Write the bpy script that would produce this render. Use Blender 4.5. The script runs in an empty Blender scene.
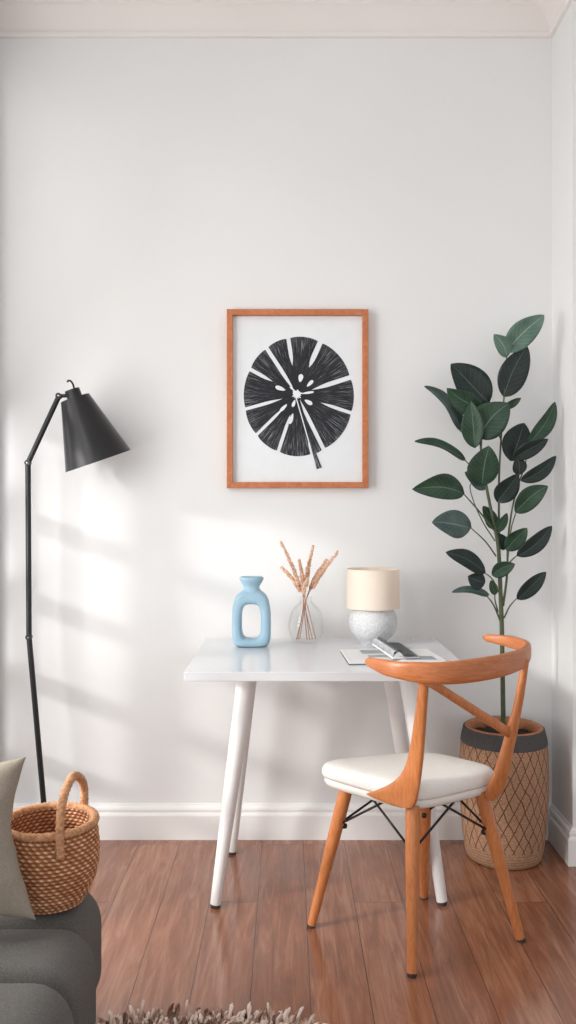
import bpy, bmesh, math, random
from mathutils import Vector, Matrix
random.seed(7)
PI = math.pi
scene = bpy.context.scene
COL = scene.collection

# ------------------------------------------------------------------ camera numbers
D = 3.2            # camera to the back wall (wall plane is y = 0)
H = 1.22           # eye height
F = D / 0.0037     # focal length in pixels of the 576 x 1024 frame
def at(px, py, y):
    """world point that stands at depth y behind / before the wall"""
    d = D + y
    return Vector(((px - 288) * d / F, y, H + (508 - py) * d / F))

# ------------------------------------------------------------------ materials
def lin(c):
    out = []
    for v in c[:3]:
        v = v / 255.0
        out.append(v / 12.92 if v <= 0.04045 else ((v + 0.055) / 1.055) ** 2.4)
    return (out[0], out[1], out[2], 1.0)

class NT:
    def __init__(self, name):
        self.m = bpy.data.materials.new(name)
        self.m.use_nodes = True
        self.t = self.m.node_tree
        self.n = self.t.nodes
        self.b = self.n['Principled BSDF']
        self.out = self.n['Material Output']
    def add(self, typ, **kw):
        nd = self.n.new(typ)
        for k, v in kw.items():
            setattr(nd, k, v)
        return nd
    def link(self, a, b):
        self.t.links.new(a, b)
    def val(self, op, a, b=None, c=None):
        nd = self.add('ShaderNodeMath', operation=op)
        for i, v in enumerate((a, b, c)):
            if v is None: continue
            if isinstance(v, (int, float)): nd.inputs[i].default_value = v
            else: self.link(v, nd.inputs[i])
        return nd.outputs[0]
    def ramp(self, fac, stops):
        nd = self.add('ShaderNodeValToRGB')
        el = nd.color_ramp.elements
        while len(el) < len(stops): el.new(0.5)
        for e, (p, c) in zip(el, stops):
            e.position = p; e.color = c
        self.link(fac, nd.inputs[0])
        return nd.outputs[0]
    def coords(self, kind='Object', scale=(1, 1, 1)):
        tc = self.add('ShaderNodeTexCoord')
        mp = self.add('ShaderNodeMapping')
        mp.inputs['Scale'].default_value = scale
        self.link(tc.outputs[kind], mp.inputs['Vector'])
        return mp.outputs[0]
    def noise(self, vec, scale=5, detail=4, rough=0.5, dist=0):
        nd = self.add('ShaderNodeTexNoise')
        nd.inputs['Scale'].default_value = scale
        nd.inputs['Detail'].default_value = detail
        nd.inputs['Roughness'].default_value = rough
        nd.inputs['Distortion'].default_value = dist
        self.link(vec, nd.inputs['Vector'])
        return nd.outputs['Fac']
    def bump(self, h, strength=0.2, dist=0.01):
        nd = self.add('ShaderNodeBump')
        nd.inputs['Strength'].default_value = strength
        nd.inputs['Distance'].default_value = dist
        self.link(h, nd.inputs['Height'])
        self.link(nd.outputs[0], self.b.inputs['Normal'])

def plain(name, c, rough=0.5, metal=0.0, var=0.06, scale=30, bump=0.0, stretch=(1, 1, 1), spec=0.5, detail=4, bdist=0.004):
    k = NT(name)
    l = lin(c)
    v = k.coords('Object', stretch)
    nz = k.noise(v, scale, detail)
    d = tuple(x * (1 - var) for x in l[:3]) + (1,)
    u = tuple(min(1, x * (1 + var)) for x in l[:3]) + (1,)
    k.link(k.ramp(nz, [(0.3, d), (0.7, u)]), k.b.inputs['Base Color'])
    k.b.inputs['Roughness'].default_value = rough
    k.b.inputs['Metallic'].default_value = metal
    k.b.inputs['Specular IOR Level'].default_value = spec
    if bump: k.bump(nz, bump, bdist)
    return k.m

def wood(name, c1, c2, stretch, rough=0.4, scale=9):
    k = NT(name)
    v = k.coords('Object', stretch)
    n1 = k.noise(v, scale, 6, 0.6, 0.6)
    k.link(k.ramp(n1, [(0.3, lin(c1)), (0.72, lin(c2))]), k.b.inputs['Base Color'])
    k.b.inputs['Roughness'].default_value = rough
    k.bump(n1, 0.06, 0.003)
    return k.m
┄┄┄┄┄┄
[YOUR INSTRUCTIONS] Reproduce the material above in full, exactly, with no images.

[FINISHED TASK]
Write the bpy script that would produce this render. Use Blender 4.5. The script runs in an empty Blender scene.
import bpy, bmesh, math, random
from mathutils import Vector, Matrix
random.seed(7)
PI = math.pi
scene = bpy.context.scene
COL = scene.collection

# ------------------------------------------------------------------ camera numbers
D = 3.2            # camera to the back wall (wall plane is y = 0)
H = 1.22           # eye height
F = D / 0.0037     # focal length in pixels of the 576 x 1024 frame
def at(px, py, y):
    """world point that stands at depth y behind / before the wall"""
    d = D + y
    return Vector(((px - 288) * d / F, y, H + (508 - py) * d / F))

# ------------------------------------------------------------------ materials
def lin(c):
    out = []
    for v in c[:3]:
        v = v / 255.0
        out.append(v / 12.92 if v <= 0.04045 else ((v + 0.055) / 1.055) ** 2.4)
    return (out[0], out[1], out[2], 1.0)

class NT:
    def __init__(self, name):
        self.m = bpy.data.materials.new(name)
        self.m.use_nodes = True
        self.t = self.m.node_tree
        self.n = self.t.nodes
        self.b = self.n['Principled BSDF']
        self.out = self.n['Material Output']
    def add(self, typ, **kw):
        nd = self.n.new(typ)
        for k, v in kw.items():
            setattr(nd, k, v)
        return nd
    def link(self, a, b):
        self.t.links.new(a, b)
    def val(self, op, a, b=None, c=None):
        nd = self.add('ShaderNodeMath', operation=op)
        for i, v in enumerate((a, b, c)):
            if v is None: continue
            if isinstance(v, (int, float)): nd.inputs[i].default_value = v
            else: self.link(v, nd.inputs[i])
        return nd.outputs[0]
    def ramp(self, fac, stops):
        nd = self.add('ShaderNodeValToRGB')
        el = nd.color_ramp.elements
        while len(el) < len(stops): el.new(0.5)
        for e, (p, c) in zip(el, stops):
            e.position = p; e.color = c
        self.link(fac, nd.inputs[0])
        return nd.outputs[0]
    def coords(self, kind='Object', scale=(1, 1, 1)):
        tc = self.add('ShaderNodeTexCoord')
        mp = self.add('ShaderNodeMapping')
        mp.inputs['Scale'].default_value = scale
        self.link(tc.outputs[kind], mp.inputs['Vector'])
        return mp.outputs[0]
    def noise(self, vec, scale=5, detail=4, rough=0.5, dist=0):
        nd = self.add('ShaderNodeTexNoise')
        nd.inputs['Scale'].default_value = scale
        nd.inputs['Detail'].default_value = detail
        nd.inputs['Roughness'].default_value = rough
        nd.inputs['Distortion'].default_value = dist
        self.link(vec, nd.inputs['Vector'])
        return nd.outputs['Fac']
    def bump(self, h, strength=0.2, dist=0.01):
        nd = self.add('ShaderNodeBump')
        nd.inputs['Strength'].default_value = strength
        nd.inputs['Distance'].default_value = dist
        self.link(h, nd.inputs['Height'])
        self.link(nd.outputs[0], self.b.inputs['Normal'])

def plain(name, c, rough=0.5, metal=0.0, var=0.06, scale=30, bump=0.0, stretch=(1, 1, 1), spec=0.5, detail=4, bdist=0.004):
    k = NT(name)
    l = lin(c)
    v = k.coords('Object', stretch)
    nz = k.noise(v, scale, detail)
    d = tuple(x * (1 - var) for x in l[:3]) + (1,)
    u = tuple(min(1, x * (1 + var)) for x in l[:3]) + (1,)
    k.link(k.ramp(nz, [(0.3, d), (0.7, u)]), k.b.inputs['Base Color'])
    k.b.inputs['Roughness'].default_value = rough
    k.b.inputs['Metallic'].default_value = metal
    k.b.inputs['Specular IOR Level'].default_value = spec
    if bump: k.bump(nz, bump, bdist)
    return k.m

def wood(name, c1, c2, stretch, rough=0.4, scale=9):
    k = NT(name)
    v = k.coords('Object', stretch)
    n1 = k.noise(v, scale, 6, 0.6, 0.6)
    k.link(k.ramp(n1, [(0.3, lin(c1)), (0.72, lin(c2))]), k.b.inputs['Base Color'])
    k.b.inputs['Roughness'].default_value = rough
    k.bump(n1, 0.06, 0.003)
    return k.m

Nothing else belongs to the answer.